O Dr. Clark faz algumas perguntas muito relevantes: “Se Jesus não era uma pessoa humana, quem ou o que sofreu na cruz? A Segunda Pessoa [da Trindade] não poderia ter sofrido, pois a divindade é impassional... Se então a Segunda Pessoa não podia sofrer, poderia uma natureza [humana impessoal] sofrer?”. [8]
O Dr. Clark continua: “Pelo contrário, somente... uma pessoa pode sofrer”. Além do mais, ele pondera, visto que a Bíblia nos ensina que Cristo possuía uma consciência humana, mente e coração, e vontade, como ele pode não ser uma pessoa?”. A salvação dos eleitos é realizada “pela alegada morte de uma natureza [humana] impessoal?”. Não, diz Clark, “aquele que morreu sobre a cruz foi um homem, ele tinha ou era uma alma, ele era um ser humano, uma Pessoa”. [9]
John Murray, um advogado da visão de Calcedônia, viu, todavia, as dificuldades com as “definições”. Ele escreve:
Talvez ao termo “Pessoa” possa ser dado uma conotação em nosso contexto moderno, e aplicado à natureza humana de Cristo, sem chocar através disso a unidade de sua Pessoa divina-humana. Em outras palavras, o termo “natureza” pode ser muito abstrato para expressar tudo o que pertence à sua humanidade e o termo “Pessoa” é necessário para expressar a humanidade que é verdadeira e apropriadamente sua. [10]
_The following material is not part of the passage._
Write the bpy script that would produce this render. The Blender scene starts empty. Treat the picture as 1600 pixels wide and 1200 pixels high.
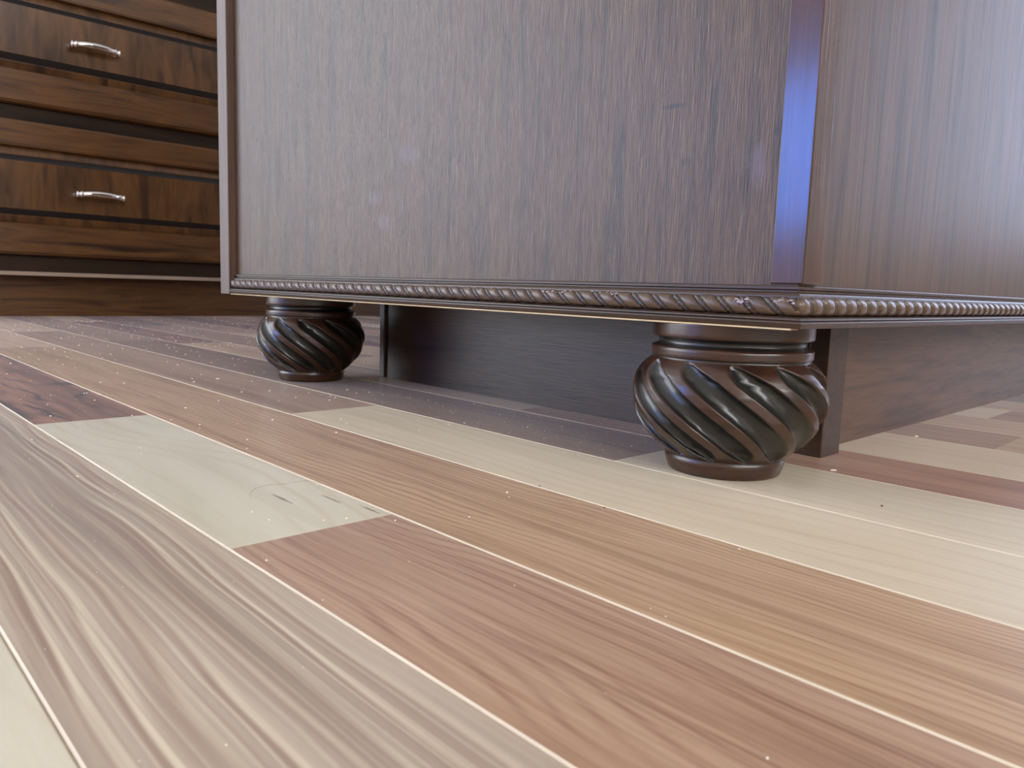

O presente escritor está de acordo com Clark e Murray sobre esse ponto. Parece melhor, se vamos reter a linguagem clássica sobre esse assunto (isto é, Pessoa e natureza), dizer com a Confissão de Westminster (8:2) que Jesus possui “ duas naturezas, inteiras, perfeitas e distintas — a divindade e a humanidade”, isto é, que ele é totalmente Deus e totalmente homem. E que na encarnação essas duas naturezas “foram inseparavelmente unidas em uma só Pessoa , sem conversão, composição ou confusão; essa Pessoa é verdadeiro Deus e verdadeiro homem, porém, um só Cristo, o único Mediador entre Deus e o homem”. Isto é, há um Senhor Jesus Cristo, um Deus-homem (isto é, a Pessoa única), que possui duas naturezas distintas e inseparáveis, ambas das quais devem ser consideradas “pessoais”, visto que ele é completamente divino e completamente humano. Não há nada impessoal sobre a natureza divina ou humana. De outra forma, Jesus Cristo não poderia ser completamente Deus, nem completamente homem. Quanto à sua humanidade, Cristo tinha uma mente ou alma humana, e um corpo humano. Ele é “o Homem Cristo Jesus” ( 1 Timóteo 2:5).
É importante apontar também que no tempo da encarnação, a natureza divina de Jesus Cristo, sendo imutável, não poderia e não passou por nenhuma mudança. Ele não colocou de lado nenhum dos atributos divinos quando ele tomou sobre si uma natureza humana. De fato, ele na poderia ter feito isso e ainda permanecer divino. Como Wayne Grudem afirma, “nenhum mestre reconhecido nos primeiros 1800 anos de história da igreja... [creu] que o Filho de Deus [na encarnação] abandonou alguns dos seus atributos divinos”.[11]